-- Start --

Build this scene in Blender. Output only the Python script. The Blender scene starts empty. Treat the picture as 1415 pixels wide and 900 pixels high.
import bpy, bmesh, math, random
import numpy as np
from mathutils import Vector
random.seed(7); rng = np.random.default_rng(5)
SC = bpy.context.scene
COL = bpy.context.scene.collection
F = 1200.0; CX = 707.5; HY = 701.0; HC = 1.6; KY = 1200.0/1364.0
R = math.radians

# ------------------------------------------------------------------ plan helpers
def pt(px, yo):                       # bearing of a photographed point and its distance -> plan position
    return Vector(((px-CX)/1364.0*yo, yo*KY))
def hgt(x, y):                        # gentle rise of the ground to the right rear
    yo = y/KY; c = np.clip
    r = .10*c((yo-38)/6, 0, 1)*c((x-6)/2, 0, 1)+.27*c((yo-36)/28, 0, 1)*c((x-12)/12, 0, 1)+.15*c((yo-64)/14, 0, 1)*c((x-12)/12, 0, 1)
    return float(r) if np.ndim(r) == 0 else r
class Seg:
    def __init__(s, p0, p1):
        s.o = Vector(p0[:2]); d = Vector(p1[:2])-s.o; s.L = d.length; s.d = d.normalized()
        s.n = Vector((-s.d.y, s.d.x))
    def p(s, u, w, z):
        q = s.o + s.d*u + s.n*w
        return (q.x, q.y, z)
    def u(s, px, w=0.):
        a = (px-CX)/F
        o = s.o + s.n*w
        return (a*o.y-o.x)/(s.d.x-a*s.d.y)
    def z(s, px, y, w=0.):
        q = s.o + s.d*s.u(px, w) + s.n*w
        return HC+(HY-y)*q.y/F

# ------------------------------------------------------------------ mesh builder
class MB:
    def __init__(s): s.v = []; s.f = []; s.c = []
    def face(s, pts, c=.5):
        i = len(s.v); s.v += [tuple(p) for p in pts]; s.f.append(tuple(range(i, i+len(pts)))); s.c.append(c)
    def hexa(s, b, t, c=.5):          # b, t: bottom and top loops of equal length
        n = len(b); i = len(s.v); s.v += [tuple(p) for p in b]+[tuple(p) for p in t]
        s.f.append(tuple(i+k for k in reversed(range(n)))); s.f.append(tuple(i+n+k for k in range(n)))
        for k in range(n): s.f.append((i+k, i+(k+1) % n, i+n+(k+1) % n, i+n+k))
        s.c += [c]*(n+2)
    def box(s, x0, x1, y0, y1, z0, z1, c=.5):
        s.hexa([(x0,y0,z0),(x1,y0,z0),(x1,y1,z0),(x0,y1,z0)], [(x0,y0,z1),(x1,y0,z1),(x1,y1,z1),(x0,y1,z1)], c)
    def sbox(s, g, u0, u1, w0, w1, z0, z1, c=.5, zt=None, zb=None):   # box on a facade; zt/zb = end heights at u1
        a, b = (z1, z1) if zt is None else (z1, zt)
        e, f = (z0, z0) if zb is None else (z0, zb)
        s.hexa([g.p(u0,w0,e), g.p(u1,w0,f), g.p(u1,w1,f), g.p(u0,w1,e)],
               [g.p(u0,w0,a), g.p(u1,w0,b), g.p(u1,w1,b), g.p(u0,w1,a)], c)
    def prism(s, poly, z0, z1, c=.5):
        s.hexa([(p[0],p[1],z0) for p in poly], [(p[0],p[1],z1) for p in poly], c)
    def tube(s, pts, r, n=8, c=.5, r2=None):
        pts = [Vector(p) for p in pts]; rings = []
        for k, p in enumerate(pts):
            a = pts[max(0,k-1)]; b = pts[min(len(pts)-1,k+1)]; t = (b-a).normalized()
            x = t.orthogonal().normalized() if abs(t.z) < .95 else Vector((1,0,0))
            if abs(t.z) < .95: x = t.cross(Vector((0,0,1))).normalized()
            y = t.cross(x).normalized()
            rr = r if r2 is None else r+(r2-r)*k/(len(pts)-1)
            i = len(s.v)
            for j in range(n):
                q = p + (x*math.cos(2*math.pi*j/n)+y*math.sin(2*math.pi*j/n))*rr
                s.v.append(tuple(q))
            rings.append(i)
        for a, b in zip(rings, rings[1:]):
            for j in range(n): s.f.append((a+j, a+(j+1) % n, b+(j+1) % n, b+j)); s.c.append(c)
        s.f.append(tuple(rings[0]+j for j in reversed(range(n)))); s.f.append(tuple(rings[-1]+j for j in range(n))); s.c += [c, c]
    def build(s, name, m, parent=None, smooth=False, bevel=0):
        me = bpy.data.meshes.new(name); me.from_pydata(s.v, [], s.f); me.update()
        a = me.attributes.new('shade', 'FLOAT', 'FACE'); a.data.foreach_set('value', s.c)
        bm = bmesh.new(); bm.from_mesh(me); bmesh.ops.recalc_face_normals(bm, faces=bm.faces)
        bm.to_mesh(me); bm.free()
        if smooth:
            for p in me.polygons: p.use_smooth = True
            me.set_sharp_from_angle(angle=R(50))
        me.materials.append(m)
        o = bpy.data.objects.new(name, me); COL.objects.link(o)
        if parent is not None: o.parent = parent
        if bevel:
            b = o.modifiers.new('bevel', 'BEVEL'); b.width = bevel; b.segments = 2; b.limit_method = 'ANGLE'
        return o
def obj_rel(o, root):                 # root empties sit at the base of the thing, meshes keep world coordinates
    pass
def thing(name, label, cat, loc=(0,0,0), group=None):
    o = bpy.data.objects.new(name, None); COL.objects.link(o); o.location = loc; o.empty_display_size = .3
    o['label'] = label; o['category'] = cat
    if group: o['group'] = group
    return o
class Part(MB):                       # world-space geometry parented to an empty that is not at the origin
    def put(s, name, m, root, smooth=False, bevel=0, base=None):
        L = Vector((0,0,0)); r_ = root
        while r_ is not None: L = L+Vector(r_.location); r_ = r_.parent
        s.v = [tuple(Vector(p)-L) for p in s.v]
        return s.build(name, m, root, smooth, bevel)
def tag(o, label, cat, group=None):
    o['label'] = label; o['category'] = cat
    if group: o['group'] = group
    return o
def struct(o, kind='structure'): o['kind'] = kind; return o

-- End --

Written problem: Repeat the listing in full, keeping every line exactly as it is.

In response:
Build this scene in Blender. Output only the Python script. The Blender scene starts empty. Treat the picture as 1415 pixels wide and 900 pixels high.
import bpy, bmesh, math, random
import numpy as np
from mathutils import Vector
random.seed(7); rng = np.random.default_rng(5)
SC = bpy.context.scene
COL = bpy.context.scene.collection
F = 1200.0; CX = 707.5; HY = 701.0; HC = 1.6; KY = 1200.0/1364.0
R = math.radians

# ------------------------------------------------------------------ plan helpers
def pt(px, yo):                       # bearing of a photographed point and its distance -> plan position
    return Vector(((px-CX)/1364.0*yo, yo*KY))
def hgt(x, y):                        # gentle rise of the ground to the right rear
    yo = y/KY; c = np.clip
    r = .10*c((yo-38)/6, 0, 1)*c((x-6)/2, 0, 1)+.27*c((yo-36)/28, 0, 1)*c((x-12)/12, 0, 1)+.15*c((yo-64)/14, 0, 1)*c((x-12)/12, 0, 1)
    return float(r) if np.ndim(r) == 0 else r
class Seg:
    def __init__(s, p0, p1):
        s.o = Vector(p0[:2]); d = Vector(p1[:2])-s.o; s.L = d.length; s.d = d.normalized()
        s.n = Vector((-s.d.y, s.d.x))
    def p(s, u, w, z):
        q = s.o + s.d*u + s.n*w
        return (q.x, q.y, z)
    def u(s, px, w=0.):
        a = (px-CX)/F
        o = s.o + s.n*w
        return (a*o.y-o.x)/(s.d.x-a*s.d.y)
    def z(s, px, y, w=0.):
        q = s.o + s.d*s.u(px, w) + s.n*w
        return HC+(HY-y)*q.y/F

# ------------------------------------------------------------------ mesh builder
class MB:
    def __init__(s): s.v = []; s.f = []; s.c = []
    def face(s, pts, c=.5):
        i = len(s.v); s.v += [tuple(p) for p in pts]; s.f.append(tuple(range(i, i+len(pts)))); s.c.append(c)
    def hexa(s, b, t, c=.5):          # b, t: bottom and top loops of equal length
        n = len(b); i = len(s.v); s.v += [tuple(p) for p in b]+[tuple(p) for p in t]
        s.f.append(tuple(i+k for k in reversed(range(n)))); s.f.append(tuple(i+n+k for k in range(n)))
        for k in range(n): s.f.append((i+k, i+(k+1) % n, i+n+(k+1) % n, i+n+k))
        s.c += [c]*(n+2)
    def box(s, x0, x1, y0, y1, z0, z1, c=.5):
        s.hexa([(x0,y0,z0),(x1,y0,z0),(x1,y1,z0),(x0,y1,z0)], [(x0,y0,z1),(x1,y0,z1),(x1,y1,z1),(x0,y1,z1)], c)
    def sbox(s, g, u0, u1, w0, w1, z0, z1, c=.5, zt=None, zb=None):   # box on a facade; zt/zb = end heights at u1
        a, b = (z1, z1) if zt is None else (z1, zt)
        e, f = (z0, z0) if zb is None else (z0, zb)
        s.hexa([g.p(u0,w0,e), g.p(u1,w0,f), g.p(u1,w1,f), g.p(u0,w1,e)],
               [g.p(u0,w0,a), g.p(u1,w0,b), g.p(u1,w1,b), g.p(u0,w1,a)], c)
    def prism(s, poly, z0, z1, c=.5):
        s.hexa([(p[0],p[1],z0) for p in poly], [(p[0],p[1],z1) for p in poly], c)
    def tube(s, pts, r, n=8, c=.5, r2=None):
        pts = [Vector(p) for p in pts]; rings = []
        for k, p in enumerate(pts):
            a = pts[max(0,k-1)]; b = pts[min(len(pts)-1,k+1)]; t = (b-a).normalized()
            x = t.orthogonal().normalized() if abs(t.z) < .95 else Vector((1,0,0))
            if abs(t.z) < .95: x = t.cross(Vector((0,0,1))).normalized()
            y = t.cross(x).normalized()
            rr = r if r2 is None else r+(r2-r)*k/(len(pts)-1)
            i = len(s.v)
            for j in range(n):
                q = p + (x*math.cos(2*math.pi*j/n)+y*math.sin(2*math.pi*j/n))*rr
                s.v.append(tuple(q))
            rings.append(i)
        for a, b in zip(rings, rings[1:]):
            for j in range(n): s.f.append((a+j, a+(j+1) % n, b+(j+1) % n, b+j)); s.c.append(c)
        s.f.append(tuple(rings[0]+j for j in reversed(range(n)))); s.f.append(tuple(rings[-1]+j for j in range(n))); s.c += [c, c]
    def build(s, name, m, parent=None, smooth=False, bevel=0):
        me = bpy.data.meshes.new(name); me.from_pydata(s.v, [], s.f); me.update()
        a = me.attributes.new('shade', 'FLOAT', 'FACE'); a.data.foreach_set('value', s.c)
        bm = bmesh.new(); bm.from_mesh(me); bmesh.ops.recalc_face_normals(bm, faces=bm.faces)
        bm.to_mesh(me); bm.free()
        if smooth:
            for p in me.polygons: p.use_smooth = True
            me.set_sharp_from_angle(angle=R(50))
        me.materials.append(m)
        o = bpy.data.objects.new(name, me); COL.objects.link(o)
        if parent is not None: o.parent = parent
        if bevel:
            b = o.modifiers.new('bevel', 'BEVEL'); b.width = bevel; b.segments = 2; b.limit_method = 'ANGLE'
        return o
def obj_rel(o, root):                 # root empties sit at the base of the thing, meshes keep world coordinates
    pass
def thing(name, label, cat, loc=(0,0,0), group=None):
    o = bpy.data.objects.new(name, None); COL.objects.link(o); o.location = loc; o.empty_display_size = .3
    o['label'] = label; o['category'] = cat
    if group: o['group'] = group
    return o
class Part(MB):                       # world-space geometry parented to an empty that is not at the origin
    def put(s, name, m, root, smooth=False, bevel=0, base=None):
        L = Vector((0,0,0)); r_ = root
        while r_ is not None: L = L+Vector(r_.location); r_ = r_.parent
        s.v = [tuple(Vector(p)-L) for p in s.v]
        return s.build(name, m, root, smooth, bevel)
def tag(o, label, cat, group=None):
    o['label'] = label; o['category'] = cat
    if group: o['group'] = group
    return o
def struct(o, kind='structure'): o['kind'] = kind; return o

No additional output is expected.